Pada suatu waktu pada tahun 717 M, ‘Umar pernah mengirim pasukan ke Azerbaijan selatan di bawah kepemimpinan Ibnu Hatim bin Nu’man al-Bahili untuk menumpas sekelompok bangsa Turki yang melakukan perusakan di kawasan tersebut.
Pada 718 M, dia mengerahkan berturut-turut pasukan Iraq dan Syria untuk menekan pemberontakan Khawarij di Iraq, meski sebagian sumber menyatakan bahwa gerakan perlawanan ini diredam dengan diplomasi.
Pada masa kekuasaannya, pasukan Muslim yang berpusat di Al-Andalus menaklukkan kota Narbonne (Barat Daya Perancis) di kawasan Franka selatan (cikal bakal Jerman dan Perancis)
Wafatnya Umar bin Abdul Aziz
Ia wafat sebelum melampaui usia 40 tahun.
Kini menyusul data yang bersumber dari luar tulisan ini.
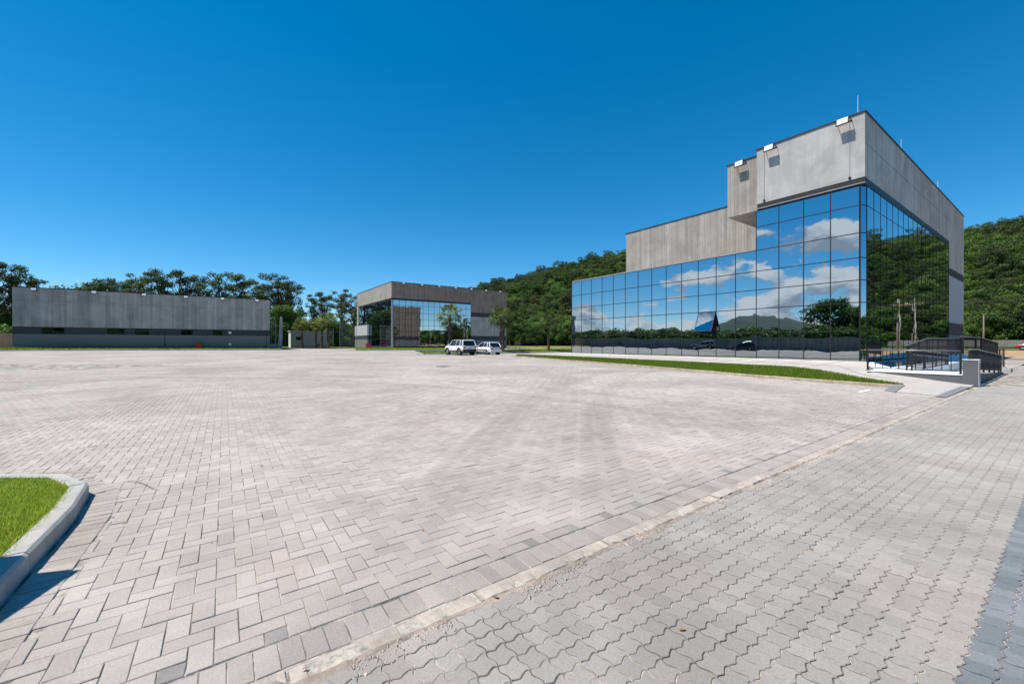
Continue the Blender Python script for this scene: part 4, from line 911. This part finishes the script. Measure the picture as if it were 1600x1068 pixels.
def trunk_mesh(h, r, lobes, rg, top=.75, mat='bark', lean=.3):
    m = MB(); pts = []; x = y = 0
    for i in range(7): pts.append((x,y,h*top*i/6)); x += rg.uniform(-lean,lean)*h/20; y += rg.uniform(-lean,lean)*h/20
    m.tube(pts, [r*(1.25 if i == 0 else 1-.1*i) for i in range(7)], 8)
    for (lx,ly,lz,lr) in lobes:
        s = pts[rg.choice((3,4,5,6))] if lz > pts[3][2] else pts[3]; md = ((s[0]+lx)/2+rg.uniform(-.3,.3), (s[1]+ly)/2+rg.uniform(-.3,.3), s[2]*.4+lz*.6-.2); m.tube([s, md, (lx,ly,lz)], [r*.38,r*.26,r*.10], 5, False)
    me = bpy.data.meshes.new('trunk'); me.from_pydata(m.v,[],m.f); me.update(); me.materials.append(M[mat]); me.polygons.foreach_set('use_smooth',[True]*len(me.polygons)); return me
def dome_lobes(rg, n, R_, z0, z1, r0, r1):
    out = []
    for i in range(n):
        a = rg.uniform(0,2*math.pi); f = rg.random()**.6; zz = rg.random(); k_ = math.sqrt(max(.05,1-(zz*1.05-.25)**2)); out.append((math.cos(a)*R_*f*k_, math.sin(a)*R_*f*k_, z0+(z1-z0)*zz, rg.uniform(r0,r1)))
    return out
TREE = {}
def make_kind(key, seed, h, R_, n, r0, r1, zlo, per, leaf, mat, tr=.18, squash=.8, lean=.3):
    rg = random.Random(seed); lobes = dome_lobes(rg, n, R_, h*zlo, h*.95, r0, r1); TREE[key] = (crown_mesh('crown', seed, lobes, per, leaf, M[mat], squash), trunk_mesh(h, tr, lobes, rg, lean=lean))
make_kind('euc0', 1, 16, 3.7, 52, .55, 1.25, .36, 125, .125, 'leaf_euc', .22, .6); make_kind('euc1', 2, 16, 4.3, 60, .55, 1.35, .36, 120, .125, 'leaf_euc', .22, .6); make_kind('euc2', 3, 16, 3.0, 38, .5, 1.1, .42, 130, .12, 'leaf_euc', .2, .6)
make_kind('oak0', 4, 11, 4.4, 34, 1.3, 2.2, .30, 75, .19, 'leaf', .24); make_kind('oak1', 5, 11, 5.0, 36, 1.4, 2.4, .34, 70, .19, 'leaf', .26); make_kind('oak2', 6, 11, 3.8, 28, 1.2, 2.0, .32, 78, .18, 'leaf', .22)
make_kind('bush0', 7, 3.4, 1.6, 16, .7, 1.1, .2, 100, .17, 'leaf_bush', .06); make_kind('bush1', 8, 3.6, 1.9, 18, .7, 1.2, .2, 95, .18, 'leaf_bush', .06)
NT = [0]
def tree(key, u, v, s, label, group, name=None, z=None, rz=None):
    cm, tm = TREE[key]; t = empty(name or ('bush' if 'bush' in key else 'tree'), (u,v,zf(u,v) if z is None else z), label, 'bush' if 'bush' in key else 'tree', group, rz if rz is not None else prg.uniform(0,6.28)); t.scale = (s if not hasattr(s,'__len__') else s)if hasattr(s,'__len__') else (s,s,s)
    c = link('crown', cm, t); k_ = link('trunk', tm, t); NT[0] += 1; return c
def upx(px, Y):                              # plan point seen at photograph column px and depth Y
    X = (px-800)/633*Y; return CA*X+SA*Y, -SA*X+CA*Y
# row of tall trees behind the low building, left to right; (column, depth, height scale, kind)
rowL = [(-60,92,1.15,'euc1'),(-15,88,1.12,'euc0'),(22,94,1.15,'euc1'),(52,98,1.02,'euc2'),(138,100,.92,'oak1'),(168,96,.98,'euc1'),(196,100,1.0,'euc0'),(222,98,1.10,'euc2'),(250,96,1.12,'euc1'),(288,99,1.12,'euc0'),(312,104,1.05,'euc2'),(345,100,1.12,'euc1'),(382,104,1.12,'euc0'),(405,112,1.1,'euc2'),(432,112,1.22,'euc1'),(452,118,1.15,'euc0')]
NM = ['leftmost','second from the left','third from the left','fourth from the left','fifth from the left','sixth from the left','seventh from the left','eighth from the left','ninth from the left','tenth from the left','eleventh from the left','twelfth from the left','thirteenth from the left','fourteenth from the left','fifteenth from the left','rightmost']
for i, (px,Y,s,kd) in enumerate(rowL):
    u,v = upx(px,Y); tree(kd,u,v,s*1.06 if kd[0] == 'e' else s*1.5,'dark leafy tree behind the long low building, '+NM[i]+' of the row','tall trees behind the low building')
for i, (px,Y,s,kd,lab) in enumerate(((488,118,.98,'euc2','airy tall tree behind the gate house and left palm'),(506,125,1.08,'euc0','airy tall tree behind the tallest gate palm'),(536,122,1.12,'euc2','slender tall tree standing between gate palms and distant building'),(552,118,.98,'euc1','dense tree close to the left wall of the distant building'),(520,108,.62,'oak2','round low tree between gate palms and mesh gate'),(446,106,.95,'oak0','dense dark tree behind the tapered column'))):
    u,v = upx(px,Y); tree(kd,u,v,s,lab,'trees behind the gate')
oak_c = []
for i, (px,Y,s,kd,lab) in enumerate(((803,150,.72,'oak0','round park tree just right of the distant building'),(822,158,.8,'oak2','park tree behind the left park palm'),(838,128,.55,'oak1','bent park tree with bare forked limbs'),(852,160,.85,'oak0','park tree behind the right park palm'),(870,150,.75,'oak2','park tree left of the tall wooden pole'),(886,156,.8,'oak1','park tree against the left end of the glass building'),(790,165,.9,'oak1','park tree partly behind the distant building'),(905,165,.9,'oak0','park tree mostly behind the glass facade end'))):
    u,v = upx(px,Y); oak_c.append(tree(kd,u,v,s,lab,'trees in the park',z=.05))
for i, (px,Y,s,kd,lab) in enumerate(((1523,108,.85,'oak1','spreading pale green tree right of the building end'),(1545,112,.95,'oak0','spreading tree in the clump beyond the bare soil'),(1572,118,.75,'oak2','low tree in the clump near the right edge'),(1508,116,1.,'oak2','tree just behind the end pier'))):
    u,v = upx(px,Y); tree(kd,u,v,s,lab,'trees at the foot of the hill',z=0)
for i, (px,Y,lab) in enumerate(((506,112,'light green bush between the gate palms'),(524,110,'light green bush left of the mesh gate'),(540,111,'light green bush beside the mesh gate'))):
    u,v = upx(px,Y); tree(('bush0','bush1','bush0')[i],u,v,.85,lab,'bushes behind the gate')
# young staked saplings in the park
for i,px in enumerate((796,806,812)):
    u,v = upx(px,80); t = empty('sapling_stake',(u,v,.05),'thin dark sapling stake in the park lawn, '+('leftmost','middle','rightmost')[i]+' of three','stake','sapling stakes'); MB().tube([(u,v,0),(u,v,1.7)],.05,6).build('stake',M['wood'],t); MB().box(u-.5,u+.5,v-.03,v+.03,1.0,1.08).build('crossbar',M['wood'],t)
# palms
def palm_meshes(seed, h, nf=23, droop=1.3):
    rg = random.Random(seed); m = MB(); pts = [(.05*math.sin(i*1.1+seed), .05*math.cos(i*.9+seed), h*i/8) for i in range(9)]; m.tube(pts,[.26,.22,.2,.19,.185,.18,.18,.2,.22],9)
    tm = bpy.data.meshes.new('trunk'); tm.from_pydata(m.v,[],m.f); tm.update(); tm.materials.append(M['palmbark']); V = []; F = []; T = []
    for i in range(nf):
        a = i*2.399+rg.uniform(-.2,.2); e = math.radians(75-118*(i/nf)**1.0+rg.uniform(-8,8)); L = rg.uniform(.75,1.25); tp = Vector((pts[-1][0],pts[-1][1],h)); d = Vector((math.cos(a)*math.cos(e), math.sin(a)*math.cos(e), math.sin(e))); c = tp+d*L; sd_ = d.cross(Vector((0,0,1))).normalized(); up = sd_.cross(d); b = len(V)
        V += [tuple(tp-sd_*.02),tuple(tp+sd_*.02),tuple(c+sd_*.02),tuple(c-sd_*.02)]; F.append((b,b+1,b+2,b+3)); T.append(.3); rr = rg.uniform(.75,1.0); tn = rg.uniform(.25,.95)*(1 if i < nf*.75 else .55)
        for k_ in range(13):
            th = math.radians(-105+210*k_/12); dd = d*math.cos(th)+sd_*math.sin(th); md = c+dd*rr*.62+up*.02; tip = c+dd*rr+Vector((0,0,-.42*droop*rr*(.6+.5*rg.random()))); w = dd.cross(up).normalized()*.066; b = len(V)
            V += [tuple(c),tuple(md+w),tuple(tip),tuple(md-w)]; F.append((b,b+1,b+2,b+3)); T.append(min(1,max(0,tn+rg.uniform(-.15,.15))))
    me = bpy.data.meshes.new('crown'); me.from_pydata(V,[],F); me.update(); me.materials.append(M['leaf_palm']); me.attributes.new('tone','FLOAT','FACE').data.foreach_set('value',T); return me, tm
PM = [palm_meshes(1,4.6), palm_meshes(2,4.3,20,1.6), palm_meshes(3,5.0,24)]
def palm(k_, u, v, s, lab, grp):
    t = empty('palm_tree',(u,v,zf(u,v)+.1),lab,'palm tree',grp,prg.uniform(0,6)); t.scale = (s,s,s); link('crown',PM[k_][0],t); link('trunk',PM[k_][1],t)
palm(0,22.2,44.2,.98,'fan palm behind the white off-roader before the distant glass building','palms on the parking strip'); palm(1,29.6,44.2,1.03,'fan palm right of the white hatchback','palms on the parking strip'); palm(2,37.9,44.3,.88,'fan palm left of the glass facade end in the park gap','palms on the parking strip'); palm(0,31.9,47.,.97,'fan palm half behind the hatchback palm','palms on the parking strip')
for i,(px,Y,k_,s,lab) in enumerate(((472,79,1,1.02,'lone fan palm before the gate house window'),(494,80,0,.98,'fan palm at the right end of the gate house'),(503,82,2,.96,'middle fan palm of the gate clump'),(512.5,79,0,1.16,'tallest fan palm right of the gate house'))):
    u,v = upx(px,Y); palm(k_,u,v,s,lab,'palms by the gate')
palm(1,-33,16.,1.35,'tall fan palm beyond the perimeter wall mirrored in the facade','palms beyond the wall')

# ------------------------------------------------------------------ forested hill and far mountains
PH = np.array([-30,-21,-14,-8,-4,4.5,10,14,20,30,40,48,52,62,68,78,88,98,125,150]); EL = .93*np.array([0,.015,.05,.10,.132,.160,.188,.205,.20,.188,.172,.172,.176,.180,.180,.165,.09,.01,0,0])
R0 = np.interp; 
def hill_z(phi, r):
    e = np.interp(phi, PH, EL); r0 = np.interp(phi,[-30,10,30,50,150],[200,165,150,150,150]); r1 = np.interp(phi,[-30,10,30,50,150],[420,400,330,310,300])
    H = np.maximum(0, r1*e-5.5); t = np.clip((r-r0)/(r1-r0),0,1.15); s = np.where(t < 1, np.sin(t*np.pi/2)**1.25, 1-(t-1)*.6); return H*s
def hill_pt(phi, r):
    a = np.radians(phi); X = np.sin(a)*r; Y = np.cos(a)*r; return CA*X+SA*Y, -SA*X+CA*Y
ph = np.arange(-30,150.1,1.5); rr = np.arange(145,470,9.); PHI, RR = np.meshgrid(ph, rr); Uh, Vh = hill_pt(PHI, RR); Zh = hill_z(PHI, RR)
Zn = np.array([mnoise.noise(Vector((a*.02,b*.02,1.)))+.5*mnoise.noise(Vector((a*.05,b*.05,4.))) for a,b in zip(Uh.ravel(),Vh.ravel())]).reshape(Uh.shape); Zh = Zh+Zn*np.minimum(3.5,Zh*.16)-.05
I = np.arange(Uh.size).reshape(Uh.shape); hl = link('hill', np_mesh('hill', np.stack([Uh,Vh,Zh],-1).reshape(-1,3), [np.stack([I[:-1,:-1],I[1:,:-1],I[1:,1:],I[:-1,1:]],-1).reshape(-1,4)], M['understory'], True)); hl['kind'] = 'structure'
def scatter(name, pts, sc, srcs, label, cat, zsc=None):
    me = bpy.data.meshes.new(name); me.vertices.add(len(pts)); me.vertices.foreach_set('co', np.asarray(pts,np.float32).ravel()); n = len(pts); rg = np.random.default_rng(len(pts))
    me.attributes.new('sc','FLOAT_VECTOR','POINT').data.foreach_set('vector', np.stack([sc*rg.uniform(.85,1.2,n), sc*rg.uniform(.85,1.2,n), sc*(zsc if zsc is not None else 1)*rg.uniform(.85,1.15,n)],-1).astype(np.float32).ravel())
    me.attributes.new('rt','FLOAT_VECTOR','POINT').data.foreach_set('vector', np.stack([np.zeros(n),np.zeros(n),rg.uniform(0,6.28,n)],-1).astype(np.float32).ravel()); me.attributes.new('ix','INT','POINT').data.foreach_set('value', rg.integers(0,len(srcs),n).astype(np.int32))
    ng = bpy.data.node_groups.new(name,'GeometryNodeTree'); ng.interface.new_socket('Geometry',in_out='INPUT',socket_type='NodeSocketGeometry'); ng.interface.new_socket('Geometry',in_out='OUTPUT',socket_type='NodeSocketGeometry')
    N = ng.nodes; L = ng.links; gi = N.new('NodeGroupInput'); go = N.new('NodeGroupOutput'); ip = N.new('GeometryNodeInstanceOnPoints'); jn = N.new('GeometryNodeJoinGeometry')
    for s in srcs:
        oi = N.new('GeometryNodeObjectInfo'); oi.inputs['Object'].default_value = s; oi.inputs['As Instance'].default_value = True; oi.transform_space = 'ORIGINAL'; L.new(oi.outputs['Geometry'], jn.inputs[0])
    def na(nm, ty): x = N.new('GeometryNodeInputNamedAttribute'); x.data_type = ty; x.inputs['Name'].default_value = nm; return [o for o in x.outputs if o.enabled and o.name == 'Attribute'][0]
    er = N.new('FunctionNodeEulerToRotation'); L.new(na('rt','FLOAT_VECTOR'), er.inputs[0]); L.new(gi.outputs[0], ip.inputs['Points']); L.new(jn.outputs[0], ip.inputs['Instance']); ip.inputs['Pick Instance'].default_value = True
    L.new(na('ix','INT'), ip.inputs['Instance Index']); L.new(er.outputs[0], ip.inputs['Rotation']); L.new(na('sc','FLOAT_VECTOR'), ip.inputs['Scale']); L.new(ip.outputs[0], go.inputs[0])
    o = link(name, me); md = o.modifiers.new('scatter','NODES'); md.node_group = ng; return tag(o, label, cat, kind='stuff')
n = 9500; rg = np.random.default_rng(5); fp = rg.uniform(-24,100,n); fr = np.sqrt(rg.uniform(150**2,400**2,n)); fu, fv = hill_pt(fp, fr); fz_ = hill_z(fp, fr); r1_ = np.interp(fp,[-30,10,30,50,150],[420,400,330,310,300])
k = (fr < r1_*1.02) & (fz_ > .5); fz_ = fz_+np.array([mnoise.noise(Vector((a*.02,b*.02,1.)))+.5*mnoise.noise(Vector((a*.05,b*.05,4.))) for a,b in zip(fu,fv)])*np.minimum(3.5,fz_*.16)
fs = .38+.85*rg.random(n)**1.5
scatter('hill_forest', np.stack([fu,fv,fz_-2.6*fs],-1)[k], fs[k], oak_c[:6]+[o for o in bpy.data.objects if o.name.startswith('crown') and o.data in (TREE['euc1'][0], TREE['bush1'][0])][:2], 'dense green forest covering the hill behind the buildings', 'forest')
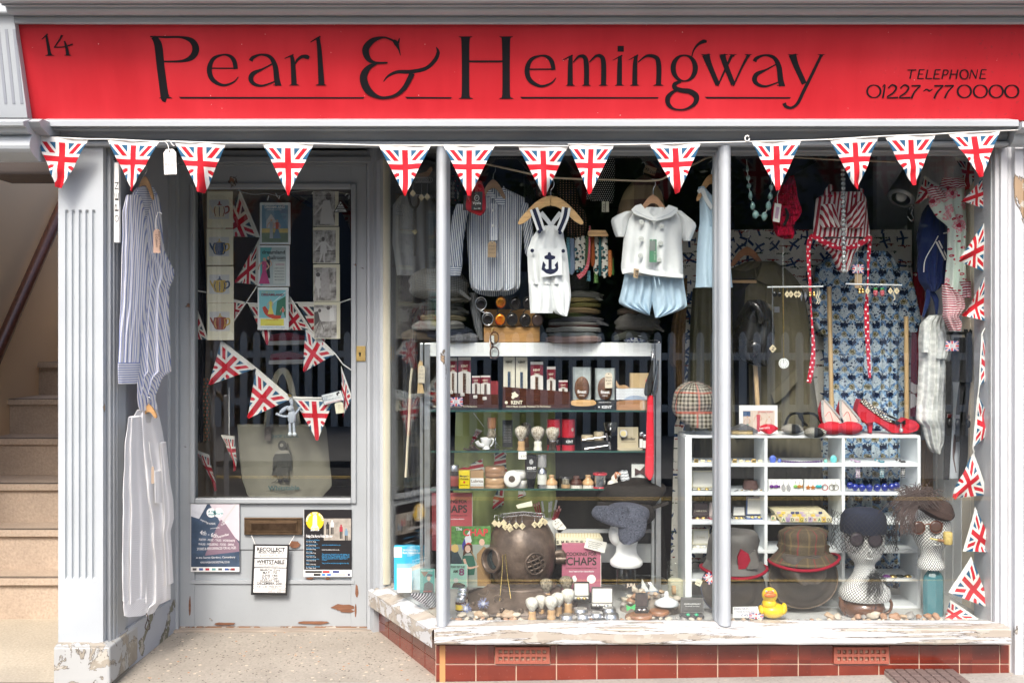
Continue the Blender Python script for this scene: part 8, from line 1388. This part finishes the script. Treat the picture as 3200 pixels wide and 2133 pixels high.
  # pigeonhole shelf unit
YU=.28;t=thing('pigeonhole_shelf','white wooden pigeonhole shelf unit holding jewellery in the right window','shelf unit',P(2505,1900,YU));wu=plain((.74,.77,.79),.45,var=.03);dp=.19
zz=lambda y:P(0,y,YU).z;xx_=lambda x:P(x,0,YU).x
ys=((1360,1368),(1447,1458),(1537,1547),(1627,1638),(1718,1728),(1808,1816),(1893,1903))
for y0,y1 in ys:b=MB();b.box(xx_(2143),xx_(2876),YU+(0 if y0 in(1360,1893)else.002),YU+dp,zz(y1),zz(y0),wu);b.b('shelf',t,bevel=.0015)
for x0,x1,k in((2141,2162,0),(2389,2399,1),(2631,2641,1),(2867,2877,0)):
 b=MB()
 if k:
  for(a,a1),(c_,c1_)in zip(ys,ys[1:]):b.box(xx_(x0),xx_(x1),YU+.001,YU+dp,zz(c_)+.0005,zz(a1)-.0005,wu)
 else:b.box(xx_(x0),xx_(x1),YU-.001,YU+dp+.002,zz(1906),zz(1366),wu)
 b.b('upright',t,bevel=.0015)
 # shoes
sued=plain((.46,.008,.022),.8,var=.15,nsc=40);trim=printed('bw_rows');ins=plain((.66,.52,.46),.6,var=.05)
def heel_front(x,label):
 'court shoe seen from the front, toe towards the window'
 t=thing('court_shoe',label,'shoe',P(x+45,1358,YU+.02),'red suede court shoes on the white unit');Y=YU+.03;xo=lambda q:[(x+u,v)for u,v in q]
 b=MB();b.ball(P(x+44,1336,Y-.005),1,sued,22,.052,.05,.027);b.cloth([(1250,x+13,x+24),(1280,x+2,x+30),(1310,x+8,x+70),(1340,x+16,x+86)],Y+.03,sued,.03,0,1,1,cols=16);b.b('upper',t)
 b=MB();b.plate(xo([(20,1250),(34,1262),(66,1306),(74,1318),(58,1318),(30,1324),(22,1300),(16,1268)]),Y-.012,.004,ins);b.ribbon([(x+26,1300,1.6),(x+40,1286,1.6),(x+50,1318,1.6)],Y-.0125,flatc((.5,.02,.03)),.0004);b.b('insole',t)
 b=MB();b.ribbon([(x+17,1250,8),(x+18,1285,8),(x+24,1318,8),(x+40,1325,7),(x+78,1318,7),(x+60,1290,6),(x+24,1248,5)],Y-.016,stripes((.03,.03,.03),(.75,.75,.72),.004,.5,1),.006);b.b('trim',t)
heel_front(2553,'left red suede shoe of the front facing pair on the white unit');heel_front(2610,'right red suede shoe of the front facing pair on the white unit')
t=thing('court_shoe','red suede high heel shown side on at the right of the white unit','shoe',P(2775,1356,YU+.03),'red suede court shoes on the white unit');Y=YU+.04
b=MB();q=[(2689,1247),(2684,1258),(2678,1285),(2686,1305),(2706,1322),(2722,1320),(2736,1316),(2760,1330),(2790,1352),(2840,1353),(2868,1344),(2871,1326),(2862,1315),(2832,1306),(2806,1326),(2780,1314),(2745,1290)];b.plate(q,Y,.055,sued);b.ball(P(2838,1332,Y+.027),1,sued,18,.046,.032,.026);b.b('upper',t,bevel=.012)
b=MB();b.plate([(2700,1312),(2730,1316),(2727,1330),(2724,1355),(2717,1355),(2714,1332)],Y+.018,.02,sued);b.plate([(2717,1352),(2724,1352),(2724,1356),(2717,1356)],Y+.017,.022,BLACK);b.b('heel',t,bevel=.003)
b=MB();b.ribbon([(2690,1250,9),(2730,1282,9),(2770,1308,9),(2806,1322,9)],Y-.006,trim,.01);b.ribbon([(2696,1246,6),(2750,1284,6),(2806,1310,6),(2822,1306,4)],Y+.05,trim,.01);b.b('trim',t);b=MB();b.plate([(2803,1314),(2816,1320),(2830,1312),(2830,1326),(2816,1321),(2804,1328)],Y-.012,.008,fabric((.01,.01,.01)));b.ptube([(2815,1324,Y-.012),(2815,1338,Y-.012)],2.4,cry);b.ball(P(2816,1343,Y-.012),.009,cry,10);b.b('bow_charm',t)
for i,(x,y)in enumerate(((2476,1355),(2546,1365))):
 t=thing('slingback_shoe',('left','right, overhanging')[i]+' black and white woven toe shoe with a black strap on the white unit','shoe',P(x,y,YU));b=MB();b.ball(P(x,y-15,YU+.03-i*.03),1,printed('bw_rows'),20,.043,.05,.021,x,.15);b.b('upper',t);b=MB();b.ptube([(x-24,1330,YU+.04),(x-8+i*-40,1296,YU+.08),(x+26-i*26,1294,YU+.08),(x+34-i*10,1330,YU+.05)],4,fabric((.01,.01,.01)),sm=5);b.b('strap',t)
t=pbox('framed_picture','picture','white mounted picture of women titled SEWING SUSAN on the shelf unit',2310,2430,1266,1354,YU+.10,.006,WHITE,[('SEWING SUSAN',2392,1289,6,46,flatc((.45,.08,.10)))],'mount',extra=lambda b,Y:(b.pbox(2322,2421,1282,1346,Y+.0002,.0002,plain((.60,.50,.42),.5,var=.15)),b.pbox(2322,2345,1284,1300,Y,.0002,flatc((.05,.10,.2))),[person_flat(b,x,y,h,Y-.0004,c_,c2)for x,y,h,c_,c2 in((2370,1290,60,(.45,.05,.07),(.45,.05,.07)),(2336,1302,48,(.55,.45,.4),(.15,.30,.25)),(2404,1302,48,(.6,.5,.45),(.2,.35,.3)))]))
t=thing('needle_book','small grey cloth covered book lying half open on the shelf unit','book',P(2330,1356,YU+.02));b=MB();b.plate([(2288,1346),(2300,1340),(2356,1344),(2352,1356),(2290,1356)],YU+.02,.08,wood((.50,.38,.20),3,.7,0));b.b('pages',t);b=MB();b.plate([(2286,1343),(2306,1338),(2332,1327),(2350,1333),(2369,1344),(2368,1354),(2352,1352),(2354,1344),(2300,1343)],YU+.015,.09,plain((.12,.12,.125),.4,var=.3));b.b('cover',t)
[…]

Ia nampaknya terlalu memorsir tenaganya dalam menangani urusan umat Islam. Sering begadang dan kurang memperhatikan makan dan minumnya.
Umar bin Abdul Aziz wafat pada 20 Rajab 101 H / 5 Februari 720 M, meninggalkan 14 orang anak. Ia digantikan oleh sepupunya Yazid bin Abdul Malik (Yazid II), sebagai Khalifah.